Saffron Hill
Names
- Saffron Hill
- Great Saffron Hill
Street/Area/District
- Saffron Hill
Maps & Views
- 1553-9 London ("Agas Map" ca. 1633): Saffron Hill
- 1560 London (Jansson, 1657): Saffron Hill
- 1720 London (Strype): Saffron Hill
- 1736 London (Moll & Bowles): Saffron Hill
- 1746 London, Westminster & Southwark (Rocque): Saffron Hill
- 1761 London (Dodsley): Saffron Hill
- 1799 London (Horwood): Great Saffron Hill
Descriptions
from A Dictionary of London, by Henry Harben (1918)
Saffron Hill
North out of Holborn, outside the City boundary.

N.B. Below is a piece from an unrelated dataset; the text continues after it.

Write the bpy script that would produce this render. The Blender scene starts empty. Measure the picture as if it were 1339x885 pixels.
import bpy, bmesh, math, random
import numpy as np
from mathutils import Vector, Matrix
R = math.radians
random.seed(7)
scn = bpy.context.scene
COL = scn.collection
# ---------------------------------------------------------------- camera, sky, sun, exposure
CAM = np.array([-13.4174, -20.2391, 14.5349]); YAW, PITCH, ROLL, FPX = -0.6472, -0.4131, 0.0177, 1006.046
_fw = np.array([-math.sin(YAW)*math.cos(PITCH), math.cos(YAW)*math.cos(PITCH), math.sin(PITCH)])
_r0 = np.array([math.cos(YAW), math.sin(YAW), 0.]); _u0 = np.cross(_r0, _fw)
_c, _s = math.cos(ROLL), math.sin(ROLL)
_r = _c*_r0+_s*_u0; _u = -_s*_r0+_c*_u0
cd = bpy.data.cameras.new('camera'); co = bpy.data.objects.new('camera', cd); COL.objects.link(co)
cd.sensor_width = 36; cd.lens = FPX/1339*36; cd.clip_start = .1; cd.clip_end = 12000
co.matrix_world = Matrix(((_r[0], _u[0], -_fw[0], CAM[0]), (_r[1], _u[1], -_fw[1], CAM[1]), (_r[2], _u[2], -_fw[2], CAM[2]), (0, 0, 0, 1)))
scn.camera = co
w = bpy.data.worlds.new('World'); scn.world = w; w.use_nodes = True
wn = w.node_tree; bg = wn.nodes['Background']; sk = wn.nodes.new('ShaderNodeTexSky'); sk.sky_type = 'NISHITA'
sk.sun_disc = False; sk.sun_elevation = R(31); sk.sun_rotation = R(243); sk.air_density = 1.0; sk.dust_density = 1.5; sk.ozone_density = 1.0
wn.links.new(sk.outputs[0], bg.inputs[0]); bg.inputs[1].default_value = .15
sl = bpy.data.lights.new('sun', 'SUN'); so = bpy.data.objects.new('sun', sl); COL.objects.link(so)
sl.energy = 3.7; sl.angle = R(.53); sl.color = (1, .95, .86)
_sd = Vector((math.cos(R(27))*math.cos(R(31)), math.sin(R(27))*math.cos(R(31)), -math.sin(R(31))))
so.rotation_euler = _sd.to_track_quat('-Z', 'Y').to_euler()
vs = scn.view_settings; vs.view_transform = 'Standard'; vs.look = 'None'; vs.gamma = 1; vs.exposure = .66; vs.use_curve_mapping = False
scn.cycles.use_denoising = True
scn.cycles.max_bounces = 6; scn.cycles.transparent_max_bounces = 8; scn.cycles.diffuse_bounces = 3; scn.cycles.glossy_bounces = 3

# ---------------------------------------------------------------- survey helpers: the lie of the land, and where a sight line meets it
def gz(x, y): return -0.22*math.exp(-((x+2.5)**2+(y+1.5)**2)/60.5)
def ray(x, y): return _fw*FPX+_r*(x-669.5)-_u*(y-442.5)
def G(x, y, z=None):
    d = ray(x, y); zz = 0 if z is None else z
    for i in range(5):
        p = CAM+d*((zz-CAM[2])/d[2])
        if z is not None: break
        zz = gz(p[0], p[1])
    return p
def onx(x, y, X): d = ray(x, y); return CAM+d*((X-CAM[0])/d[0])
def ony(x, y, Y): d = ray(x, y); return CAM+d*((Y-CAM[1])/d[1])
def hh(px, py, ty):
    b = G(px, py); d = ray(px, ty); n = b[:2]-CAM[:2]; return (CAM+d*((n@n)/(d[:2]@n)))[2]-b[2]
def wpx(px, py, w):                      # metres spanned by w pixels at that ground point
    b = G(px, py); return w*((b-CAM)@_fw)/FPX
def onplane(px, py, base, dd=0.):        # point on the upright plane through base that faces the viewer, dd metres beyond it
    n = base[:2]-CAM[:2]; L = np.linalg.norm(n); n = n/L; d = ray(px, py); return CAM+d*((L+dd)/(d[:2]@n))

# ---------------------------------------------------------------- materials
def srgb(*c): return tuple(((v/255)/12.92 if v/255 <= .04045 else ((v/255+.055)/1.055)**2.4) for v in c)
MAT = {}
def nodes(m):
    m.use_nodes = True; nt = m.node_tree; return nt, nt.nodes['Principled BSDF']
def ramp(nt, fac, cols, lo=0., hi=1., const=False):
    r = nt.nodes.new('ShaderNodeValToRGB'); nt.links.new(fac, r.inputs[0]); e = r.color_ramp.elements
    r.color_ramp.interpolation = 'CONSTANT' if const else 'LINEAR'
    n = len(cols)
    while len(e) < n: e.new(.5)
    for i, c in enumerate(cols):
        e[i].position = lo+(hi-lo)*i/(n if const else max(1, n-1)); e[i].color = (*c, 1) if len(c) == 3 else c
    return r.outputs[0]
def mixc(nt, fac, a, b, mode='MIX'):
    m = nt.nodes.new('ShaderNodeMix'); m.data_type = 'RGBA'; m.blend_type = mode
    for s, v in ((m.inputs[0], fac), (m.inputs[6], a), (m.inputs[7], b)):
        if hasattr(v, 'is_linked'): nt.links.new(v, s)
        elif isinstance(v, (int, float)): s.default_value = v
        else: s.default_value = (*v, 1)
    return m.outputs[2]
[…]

Mentioned in Middlesex Sessions' Roll, 20 Jas. I., as the next lane adjoining Field Lane (Midd. Co. Records, II. 171).
from A New View of London, by Edward Hatton (1708)
Saffron hill, betn Field lane (near Holbourn Bridge) S. and Hatton wall N. L. 420 Yds.
from A Survey of the Cities of London and Westminster, by John Strype (1720)
Saffron hill takes its beginning at Field lane, and runs Northwards to Vine street. It is a Place of small Account, both to Buildings and Inhabitants; and pestered with small and ordinary Alleys and Courts, taken up by the meaner Sort of People; especially the East side, unto the Town Ditch, which separates this Parish from St. James's Clarkenwel. And over this Ditch, most of the Allies have a small boarded Bridge: As Castle Alley, Bell Alley, and Blue Ball Alley.
from London and Its Environs Described, by Robert and James Dodsley (1761)
Saffron hill, Field lane, at the bottom of Snow hill.
from Lockie's Topography of London, by John Lockie (1810)
Saffron-Hill (Great), Holborn-Bridge,—the continuation of Field-lane, where the numbers begin and end, viz. 1 and 150, extending to Vine-st. and Hatton-wall.
from A Topographical Dictionary of London and Its Environs, by James Elmes (1831)
Saffron-Hill, Great, Holborn-bridge, is the continuation of Field-lane.
from London Past and Present: Its History, Associations, and Traditions, by Henry Benjamin Wheatley and Peter Cunningham (1891)
Saffron Hill, a densely inhabited neighbourhood between Holborn and Clerkenwell. It was formerly a part of Ely Gardens [see Ely House], and derives its name from the crops of saffron which it bore. It runs from Field Lane into Vine Street, so called from the vineyard attached to old Ely House. So bad was the reputation of the locality thirty or forty years ago that the clergymen of St. Andrew's, Holborn (the parish in which the purlieu lies), were obliged, when visiting it, to be accompanied by policemen in plain clothes. Dickens described Saffron Hill and its purlieus with his darkest colours, but not darker than those who knew the neighbourhood of old felt to be deserved.
Thence into Little Saffron Hill, and so into Saffron Hill the Great. ... A dirtier or more wretched place he had never seen. The street was very narrow and muddy, and the air was inpregnated with filthy odours. ... The sole places that seemed to prosper amid the general blight of the place were the public houses, and in them the lowest orders of Irish were wrangling with might and main. Covered ways and yards, which here and there diverged from the main street, disclosed little knots of houses where drunken men and women were positively wallowing in filth; and from several of the doorways great ill-looking fellows were cautiously emerging, bound, to all appearance, on no very well-disposed or harmless errands.—Charles Dickens, Oliver Twist, 1838, chap. viii.
The street is not very clean nor very fragrant even now, nor is the appearance of its occupants reassuring, but it is a very different place to what it was when Dickens wrote. Part of it has been cleared away for the Clerkenwell improvements, and the rest has been partially cleansed and purified and brought under stricter police supervision. The church, St. Peter's, was designed 1830–1832 by Mr. (afterwards Sir Charles) Barry, and was one of his earliest works in Gothic architecture.
The Duke of Muscovy declared war against Poland, because he and his nation had been vilified by a Polish poet: but the author of the Ecclesiastical Politie would, it seems, disturb the peace of Christendom for the good old cause of a superannuated chanter of Saffron Hill and Pye Corner.—Andrew Marvell, Rehearsal Transprosed, 1674, pt. ii. p. 65.